Es gibt heute kaum eine Schule, die das Problem nicht auf dem Schirm hat und eigene Regeln schafft. Hessen will die private Handynutzung ab kommendem Schuljahr an Schulen verbieten. In Italien und Frankreich gibt es schon länger Verbote, in den Niederlanden und Großbritannien seit 2024. Natürlich wäre es einfach, wenn eine Order von oben den Schulen Rückendeckung gäbe. Nicht immer ist es leicht für Schulleitungen und Lehrer, ein Verbot durchzusetzen, weil Schüler und auch Eltern Bedenken haben.

Wer es erlässt, muss es auch kontrollieren. Schüler bringen zum Arbeiten oft ihre eigenen Tablets mit, auf denen sie natürlich auch Social-Media-Apps installiert haben. Wer es darauf anlegt, schafft es meist rasch, Schutzeinstellungen auf schulischen Geräten zu umgehen.
Das kann kein Handy vermitteln
An Grundschulen macht ein privates Handyverbot Sinn. Hier sollten die Geräte, sofern die Kinder bereits welche haben, in der Tasche bleiben und nur im Notfall benutzt werden dürfen oder mit Erlaubnis der Lehrer. Denn hier lernen die Kinder schreiben und lesen. Die Feinmotorik der Hände wird geschult, erste eigene Texte entstehen.

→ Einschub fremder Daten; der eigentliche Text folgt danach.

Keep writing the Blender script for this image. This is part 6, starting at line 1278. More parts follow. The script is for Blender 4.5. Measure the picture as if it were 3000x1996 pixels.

In den Pausen sollen die Schüler spielen und sich austoben dürfen, sich unterhalten und Freunde finden. Sie lernen kreativ zu sein, Konflikte zu lösen und Schwächeren zu helfen. Das sind Prägungen und Grundlagen für ihr späteres Leben, die kein Handy vermitteln kann.
In höheren Klassen geht es darum, kritische Fragen zum Handygebrauch zu diskutieren: Muss ich immer wissen, was meine Freunde jetzt machen? Wie intensiv nutze ich das Handy, und muss ich bei jedem ‚Pling‘ draufschauen?
Wir brauchen digitale Vertrauenslehrer
Es muss Social-Media-Sprechstunden geben, in denen sich Schüler einem digitalen Vertrauenslehrer anvertrauen können, falls sie gemobbt werden, verstörende Nachrichten bekommen oder merken, dass sie viel zu lange auf TikTok abhängen. Lehrer, die solche Beratungen machen, halten ein Handyverbot sogar für kontraproduktiv. Schüler würden sich nicht an die Eltern wenden, weil sie mit ihnen eher im Clinch liegen, wenn es ums Handy geht.
Im Unterricht sind dagegen klare Regeln wichtig. Die private Nutzung muss hier tabu sein. Forscher haben herausgefunden, dass Schüler, deren Smartphones auf dem Tisch liegen, in Tests schlechter abschneiden. Allerdings stehen Stundenpläne, Arbeitsblätter und Hausaufgaben immer öfter digital zur Verfügung. Hier wird das Handy zum Arbeitsgerät.
In Schulen, die sich vom Frontalunterricht verabschiedet haben, hat jeder Jugendliche seinen eigenen digitalen Wochenplan, kann sich zeitweise im Gebäude einen Platz zum Lernen suchen, und der Einsatz des Handys wird sehr individuell und eigenverantwortlich geregelt.
Blauäugige Annahme
Ein Verbot birgt die Gefahr, dass die Kinder nach der Schule in grenzenlosen Gebrauch rutschen. So wird nur eine künstliche Absenz gefördert. Ist es nicht blauäugig zu meinen, Cybermobbing finde nicht statt, nur weil die private Nutzung in der Schule verboten ist?
Junge Menschen müssen lernen, wie man Smartphones zum Lernen nutzt, ohne die Fallstricke und Verlockungen auszublenden. Medienerziehung im besten Sinne lehrt die Schüler den verantwortungsvollen Handygebrauch und lässt sie die Regeln für die private Nutzung mit entwickeln.